Seanad debates

Thursday, 8 October 2020

Ireland-China Relations: Motion

 

10:30 am

Photo of Michael McDowellMichael McDowell (Independent) | Oireachtas source

I second the motion put forward by Senator Mullen. I agree with everything he said. Earlier this year, I was privileged to be invited by the Government of Taipei to witness the elections in that country, which were conducted in January. I visited Taipei for the first time then, even though I have always supported the people of Taiwan in their desire to be free and to be free from communist tyranny.

What I found in Taipei was a hard-working, free and democratic society of happy people who had freedom of speech, freedom of conviction, freedom of religion and freedom to go about their business every day as they wished within an orderly, democratic society. What is happening in the province of Xinjiang, as Senator Mullen has so vividly described, is shocking. An entire ethnic national component of greater China is being ground down to nothing in camps which are euphemistically called education and training camps. Not since Arbeit macht freiwas cynically written on the gates of German concentration camps has any set of camps ever been so misdescribed. Every day, the Uyghur people face video surveillance of their streets, confiscation of their passports, complete interdiction of their capacity to communicate with anyone outside of China, arbitrary detention, and so-called re-education, which Dr. David O'Brien, a distinguished academic based at Ruhr-Universität Bochum, has described as totally fraudulent activity as far as its portrayal by official China is concerned.

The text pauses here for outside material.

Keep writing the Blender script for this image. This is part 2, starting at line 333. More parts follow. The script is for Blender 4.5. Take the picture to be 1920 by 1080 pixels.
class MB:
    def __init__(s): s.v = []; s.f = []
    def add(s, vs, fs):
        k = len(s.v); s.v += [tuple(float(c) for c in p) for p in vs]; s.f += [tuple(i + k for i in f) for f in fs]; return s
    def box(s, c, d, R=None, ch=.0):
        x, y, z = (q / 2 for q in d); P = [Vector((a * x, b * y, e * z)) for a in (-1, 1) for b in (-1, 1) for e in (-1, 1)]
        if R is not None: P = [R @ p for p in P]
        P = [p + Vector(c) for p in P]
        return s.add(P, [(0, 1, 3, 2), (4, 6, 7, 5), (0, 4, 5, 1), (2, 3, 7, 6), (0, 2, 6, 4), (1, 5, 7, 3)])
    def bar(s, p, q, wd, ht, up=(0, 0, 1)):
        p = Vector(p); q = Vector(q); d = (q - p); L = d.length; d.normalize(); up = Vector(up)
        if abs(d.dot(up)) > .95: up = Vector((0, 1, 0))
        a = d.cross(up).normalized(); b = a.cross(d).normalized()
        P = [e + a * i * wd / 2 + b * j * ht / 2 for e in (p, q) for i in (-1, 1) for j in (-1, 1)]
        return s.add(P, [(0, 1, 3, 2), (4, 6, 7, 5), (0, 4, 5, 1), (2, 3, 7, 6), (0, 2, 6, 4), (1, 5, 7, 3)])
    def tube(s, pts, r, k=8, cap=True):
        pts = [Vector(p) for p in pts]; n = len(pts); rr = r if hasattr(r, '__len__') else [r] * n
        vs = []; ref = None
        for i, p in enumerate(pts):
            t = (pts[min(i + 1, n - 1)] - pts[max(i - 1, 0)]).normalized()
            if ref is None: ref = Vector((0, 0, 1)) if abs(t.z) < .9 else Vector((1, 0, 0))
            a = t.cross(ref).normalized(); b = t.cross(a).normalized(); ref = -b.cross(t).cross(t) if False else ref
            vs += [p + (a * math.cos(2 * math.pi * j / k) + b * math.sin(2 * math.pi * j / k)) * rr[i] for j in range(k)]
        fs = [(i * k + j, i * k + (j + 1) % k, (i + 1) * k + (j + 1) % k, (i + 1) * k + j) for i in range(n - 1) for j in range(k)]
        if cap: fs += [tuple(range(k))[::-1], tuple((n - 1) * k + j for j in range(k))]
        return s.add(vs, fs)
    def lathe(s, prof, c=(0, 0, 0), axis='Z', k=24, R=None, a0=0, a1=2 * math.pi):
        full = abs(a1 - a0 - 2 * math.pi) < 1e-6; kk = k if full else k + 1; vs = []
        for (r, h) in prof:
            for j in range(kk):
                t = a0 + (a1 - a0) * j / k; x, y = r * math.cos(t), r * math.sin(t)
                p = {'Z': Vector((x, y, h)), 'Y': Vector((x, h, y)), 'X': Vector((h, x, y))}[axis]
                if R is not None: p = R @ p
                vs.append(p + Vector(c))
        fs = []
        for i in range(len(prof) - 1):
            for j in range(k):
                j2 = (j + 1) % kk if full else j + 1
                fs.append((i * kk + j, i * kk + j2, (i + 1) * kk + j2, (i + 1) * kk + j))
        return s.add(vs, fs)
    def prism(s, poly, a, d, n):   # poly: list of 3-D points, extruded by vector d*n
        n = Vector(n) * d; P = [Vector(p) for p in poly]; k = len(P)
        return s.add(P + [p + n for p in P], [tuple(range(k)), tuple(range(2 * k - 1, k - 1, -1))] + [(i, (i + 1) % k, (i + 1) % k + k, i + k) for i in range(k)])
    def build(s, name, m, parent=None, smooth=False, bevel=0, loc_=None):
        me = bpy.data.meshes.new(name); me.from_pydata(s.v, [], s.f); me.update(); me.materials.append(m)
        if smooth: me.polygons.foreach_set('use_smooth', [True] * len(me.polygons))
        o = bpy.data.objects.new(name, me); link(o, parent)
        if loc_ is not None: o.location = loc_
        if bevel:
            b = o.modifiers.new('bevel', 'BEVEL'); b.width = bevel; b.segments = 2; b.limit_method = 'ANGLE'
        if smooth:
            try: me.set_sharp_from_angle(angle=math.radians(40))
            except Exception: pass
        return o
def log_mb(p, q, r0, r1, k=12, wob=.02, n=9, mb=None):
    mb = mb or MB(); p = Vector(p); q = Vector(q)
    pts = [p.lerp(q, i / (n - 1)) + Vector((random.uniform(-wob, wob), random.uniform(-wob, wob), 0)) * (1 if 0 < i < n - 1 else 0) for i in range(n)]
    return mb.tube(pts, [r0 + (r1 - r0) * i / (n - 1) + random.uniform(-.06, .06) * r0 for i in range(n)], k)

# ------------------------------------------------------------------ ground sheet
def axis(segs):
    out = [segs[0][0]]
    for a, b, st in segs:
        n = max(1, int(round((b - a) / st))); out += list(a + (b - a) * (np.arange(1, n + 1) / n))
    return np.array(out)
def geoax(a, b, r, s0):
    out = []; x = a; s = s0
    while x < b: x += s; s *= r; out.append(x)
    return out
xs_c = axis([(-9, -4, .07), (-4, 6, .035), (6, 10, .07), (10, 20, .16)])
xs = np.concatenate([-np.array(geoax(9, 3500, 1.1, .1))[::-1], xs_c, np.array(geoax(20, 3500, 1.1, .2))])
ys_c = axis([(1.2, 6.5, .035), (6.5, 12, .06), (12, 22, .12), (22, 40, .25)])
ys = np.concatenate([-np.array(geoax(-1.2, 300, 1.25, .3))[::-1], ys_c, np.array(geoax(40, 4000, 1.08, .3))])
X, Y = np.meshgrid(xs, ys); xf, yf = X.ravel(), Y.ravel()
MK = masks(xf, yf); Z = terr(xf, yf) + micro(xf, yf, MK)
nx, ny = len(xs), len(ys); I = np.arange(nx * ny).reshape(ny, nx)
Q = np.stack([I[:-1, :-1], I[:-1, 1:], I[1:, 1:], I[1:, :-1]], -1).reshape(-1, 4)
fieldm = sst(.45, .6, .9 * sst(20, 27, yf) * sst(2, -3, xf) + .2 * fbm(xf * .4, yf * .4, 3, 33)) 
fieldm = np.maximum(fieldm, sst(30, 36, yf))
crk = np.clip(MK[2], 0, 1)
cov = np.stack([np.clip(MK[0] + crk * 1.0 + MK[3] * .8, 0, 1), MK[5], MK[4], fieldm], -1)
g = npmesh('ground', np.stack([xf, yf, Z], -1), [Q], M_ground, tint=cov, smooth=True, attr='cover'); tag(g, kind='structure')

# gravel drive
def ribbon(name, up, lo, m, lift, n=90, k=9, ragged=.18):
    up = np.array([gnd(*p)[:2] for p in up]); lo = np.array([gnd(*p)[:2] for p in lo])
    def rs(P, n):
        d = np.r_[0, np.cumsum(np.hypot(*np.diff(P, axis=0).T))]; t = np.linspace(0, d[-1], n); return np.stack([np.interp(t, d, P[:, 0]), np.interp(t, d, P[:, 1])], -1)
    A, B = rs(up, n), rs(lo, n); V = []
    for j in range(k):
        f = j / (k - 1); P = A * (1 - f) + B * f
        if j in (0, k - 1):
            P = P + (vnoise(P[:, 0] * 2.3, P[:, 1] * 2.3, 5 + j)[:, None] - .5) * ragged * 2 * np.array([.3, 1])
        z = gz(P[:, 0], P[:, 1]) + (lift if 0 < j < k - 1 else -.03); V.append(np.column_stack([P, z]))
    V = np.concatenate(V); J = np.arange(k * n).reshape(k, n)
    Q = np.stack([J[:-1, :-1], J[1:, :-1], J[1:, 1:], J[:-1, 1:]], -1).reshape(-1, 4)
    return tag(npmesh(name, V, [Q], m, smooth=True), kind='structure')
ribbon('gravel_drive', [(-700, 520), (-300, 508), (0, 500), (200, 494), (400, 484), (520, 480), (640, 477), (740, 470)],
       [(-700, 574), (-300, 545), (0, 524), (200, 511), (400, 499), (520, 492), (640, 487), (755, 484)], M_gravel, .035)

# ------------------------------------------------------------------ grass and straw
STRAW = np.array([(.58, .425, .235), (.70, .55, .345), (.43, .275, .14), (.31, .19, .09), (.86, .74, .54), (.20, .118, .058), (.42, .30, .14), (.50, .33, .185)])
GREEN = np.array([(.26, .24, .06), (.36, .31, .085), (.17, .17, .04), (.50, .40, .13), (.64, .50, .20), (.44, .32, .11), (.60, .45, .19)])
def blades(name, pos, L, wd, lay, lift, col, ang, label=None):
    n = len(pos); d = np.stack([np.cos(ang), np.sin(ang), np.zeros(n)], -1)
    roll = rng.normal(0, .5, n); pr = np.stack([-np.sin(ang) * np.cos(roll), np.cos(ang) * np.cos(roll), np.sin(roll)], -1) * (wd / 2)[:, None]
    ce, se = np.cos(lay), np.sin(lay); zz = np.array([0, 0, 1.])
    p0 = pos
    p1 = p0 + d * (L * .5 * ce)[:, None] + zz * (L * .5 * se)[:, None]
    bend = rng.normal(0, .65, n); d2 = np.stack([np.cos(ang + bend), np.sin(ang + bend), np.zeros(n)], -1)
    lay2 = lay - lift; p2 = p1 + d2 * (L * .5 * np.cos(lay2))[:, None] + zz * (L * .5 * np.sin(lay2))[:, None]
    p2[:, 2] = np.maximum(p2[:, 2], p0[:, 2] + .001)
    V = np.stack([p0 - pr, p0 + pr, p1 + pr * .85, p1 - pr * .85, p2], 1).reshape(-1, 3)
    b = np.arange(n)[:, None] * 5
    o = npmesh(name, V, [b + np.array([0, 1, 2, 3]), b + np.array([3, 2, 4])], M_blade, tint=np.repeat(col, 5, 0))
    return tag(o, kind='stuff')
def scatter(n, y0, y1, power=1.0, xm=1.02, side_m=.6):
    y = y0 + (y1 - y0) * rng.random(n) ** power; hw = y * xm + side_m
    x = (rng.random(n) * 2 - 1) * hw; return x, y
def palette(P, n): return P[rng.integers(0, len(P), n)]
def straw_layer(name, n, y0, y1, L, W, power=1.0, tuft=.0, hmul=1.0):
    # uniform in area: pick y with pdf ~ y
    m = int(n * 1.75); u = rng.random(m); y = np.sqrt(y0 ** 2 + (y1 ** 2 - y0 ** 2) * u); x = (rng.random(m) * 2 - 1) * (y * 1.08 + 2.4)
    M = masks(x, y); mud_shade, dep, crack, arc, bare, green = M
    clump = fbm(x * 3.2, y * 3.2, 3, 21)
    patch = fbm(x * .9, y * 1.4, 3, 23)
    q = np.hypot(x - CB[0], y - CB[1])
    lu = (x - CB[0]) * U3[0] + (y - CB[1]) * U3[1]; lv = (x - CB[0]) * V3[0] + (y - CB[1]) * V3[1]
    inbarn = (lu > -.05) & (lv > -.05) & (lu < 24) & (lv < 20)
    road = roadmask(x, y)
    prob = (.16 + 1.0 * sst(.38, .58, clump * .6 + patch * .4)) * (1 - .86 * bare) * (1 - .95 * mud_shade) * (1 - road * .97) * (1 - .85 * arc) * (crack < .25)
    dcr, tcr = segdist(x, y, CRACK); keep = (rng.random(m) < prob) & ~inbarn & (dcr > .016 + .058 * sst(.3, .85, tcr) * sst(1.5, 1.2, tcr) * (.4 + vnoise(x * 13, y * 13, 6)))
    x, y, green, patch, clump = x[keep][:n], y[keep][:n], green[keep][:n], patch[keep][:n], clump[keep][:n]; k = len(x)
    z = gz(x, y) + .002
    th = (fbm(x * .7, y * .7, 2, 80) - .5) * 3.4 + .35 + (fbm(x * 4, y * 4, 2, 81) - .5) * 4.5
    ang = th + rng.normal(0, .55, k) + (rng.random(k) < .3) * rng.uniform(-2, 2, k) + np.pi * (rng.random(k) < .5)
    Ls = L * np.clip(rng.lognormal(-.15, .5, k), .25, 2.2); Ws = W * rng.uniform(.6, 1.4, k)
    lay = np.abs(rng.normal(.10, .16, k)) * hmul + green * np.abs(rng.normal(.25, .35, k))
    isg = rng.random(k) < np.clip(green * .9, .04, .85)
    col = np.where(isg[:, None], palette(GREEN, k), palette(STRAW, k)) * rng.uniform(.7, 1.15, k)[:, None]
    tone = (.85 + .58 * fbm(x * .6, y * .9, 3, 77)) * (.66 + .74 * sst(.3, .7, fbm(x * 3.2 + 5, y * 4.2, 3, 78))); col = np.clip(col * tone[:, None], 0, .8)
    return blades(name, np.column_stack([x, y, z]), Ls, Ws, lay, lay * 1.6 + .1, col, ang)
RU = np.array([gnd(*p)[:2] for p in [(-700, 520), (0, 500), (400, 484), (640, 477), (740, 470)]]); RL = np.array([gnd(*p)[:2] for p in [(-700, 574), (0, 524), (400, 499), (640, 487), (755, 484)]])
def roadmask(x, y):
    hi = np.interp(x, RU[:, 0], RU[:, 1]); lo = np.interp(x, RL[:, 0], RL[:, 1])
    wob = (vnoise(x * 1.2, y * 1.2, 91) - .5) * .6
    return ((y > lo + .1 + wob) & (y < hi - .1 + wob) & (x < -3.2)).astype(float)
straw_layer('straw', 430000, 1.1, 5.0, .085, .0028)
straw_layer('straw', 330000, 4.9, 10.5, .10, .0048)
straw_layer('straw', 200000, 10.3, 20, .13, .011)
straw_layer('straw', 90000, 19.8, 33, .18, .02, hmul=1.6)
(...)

Millions of people are brought into these camps, where their families are broken up. Children are sent to orphanages, where they are taught to speak Mandarin Chinese. People are re-educated so that their so-called bad tendencies, which usually means the adoption of Uyghur culture, giving their children Uyghur names and exercising their rights to practise their Muslim faith, are educated out of them. These people are shipped around China in trains. They are shipped to be cheap labour for enterprises, as determined by the Beijing Government. These people are subject, as Senator Mullen has said, to a regime which effectively deprives them of the capacity to determine the size of their own families, with some having been subjected to sterilisation, while others have been bullied into abortions.As Senator Mullen has said, the result is that the birth rate in Xinjiang province is collapsing. This is a result of a deliberate policy of the Beijing Government. Senator Mullen was very kind in his reference to the Ceann Comhairle, who wrote not only to Deputies but to Members of both Houses. He laid it on fairly heavily that any association of any kind whatsoever with the Taiwan Government would, in some respects, amount to a serious endangerment of Ireland's policy goals with regard to its relationship with the People's Republic of China. I reject that advice. I believe Senator Mullen is correct. If wolf warrior Chinese diplomats can use economic power to threaten and cajole other people in the world into subjection and silence on these matters, we should be willing to take a stance regardless of any cold winds from Beijing with regard to exports of agricultural produce and the like to that country.

I will not divert too much but it is slightly ironic that people in this country are saying that the economy is not everything - and they are right, it is not everything although it is important - while the Government seems to regard the economy as everything when it comes to Beijing. That is very strange. I presume we sought a seat on the UN Security Council to project our values and to have a voice at the top table of international diplomacy. Having obtained the honour of being on the UN Security Council for a term, we should use our enhanced standing to make it very clear that we condemn outright what the People's Republic of China is doing to its Uyghur minority.

I will make the following point again publicly. When I was in Taiwan, I visited and had conversations with a number of diplomats. Nearly every major state in the European Union has a representative office in Taiwan. Ireland is afraid to establish one. The European Union itself has a representative office in Taipei. I am sorry to inform the House that I learned there that Ireland effectively fights shy of any engagement with that office. It does not use that office or associate with it. It is afraid to be seen to interact with it in the same way other member states feel free to.

If we are to be at all driven by our values in our external relations, we have to be conscious of the huge injustice involving not only cultural genocide, but racial elimination, that is going on in Xinjiang. Although there are not ovens and gas chambers there, there is everything short of them. These people are being deprived of every possible human right. It is therefore a great honour to be invited by Senator Mullen to second his motion. I commend the motion to the House.